Assuming Reed and redshirt junior Tre Mosely have two spots secured, the third receiver position is up for grabs.

Junior Montorie Foster, an alumnus of Cleveland’s St. Edwards, following the Dowell trio, suited up for all 13 of the Spartans’ games last season, the most notable being the contest against Maryland in which he filled in for an injured Nailor and tallied 52 yards and a touchdown in a victory.

Redshirt sophomore Christian Fitzpatrick, a Louisville transfer and Southfield native, caught just two passes last year, but his name has been gaining traction for the starting spot.

Sophomore Keon Coleman might be the most accomplished yet still has the most potential. After posting a touchdown score and seven receptions in the fall, the Louisiana native showed his athletic capability, scoring a basket late against Michigan at the Breslin Center. He became the first player to score points for an AP top-10 football and basketball team in the same season since Charlie Ward at FSU in 1992-1993.


Fifth-year senior tackle Jarrett Horst did not participate Saturday as he and multiple other offensive linemen were “banged up.” Redshirt sophomore tight end Maliq Carr also sat out with an apparent injury.

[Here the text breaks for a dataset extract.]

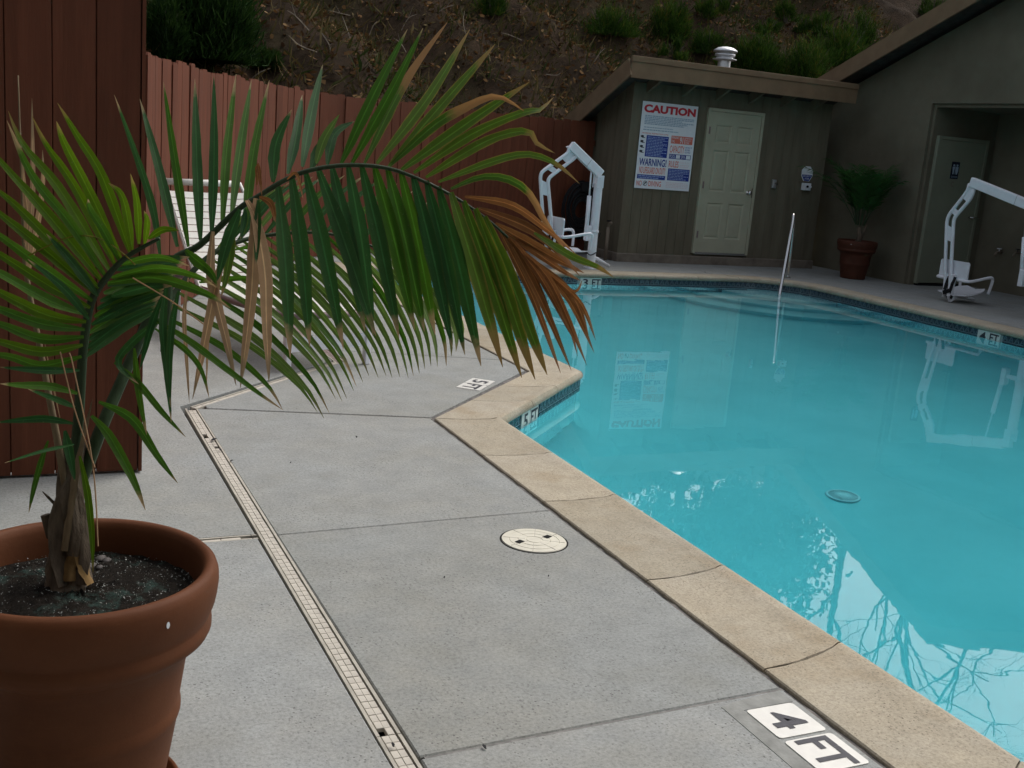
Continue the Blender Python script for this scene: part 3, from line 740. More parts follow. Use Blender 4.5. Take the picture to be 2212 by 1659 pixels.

Each are expected to start again this year after transferring in early 2021 from Arkansas State and Purdue, respectively.

As mentioned, the offensive line position in particular was really thin for the spring game, with just eight players — including two converted defensive linemen — suited up. In addition to Horst, projected starting left guard J.D. Duplain and right guard Matt Carrick missed the game.

Given the injuries at offensive line and other positions, and the open practice format of the “spring game,” it was hard to glean too much else from the 2022 offense, but there are certainly a lot of things to pay attention to heading into fall camp come August.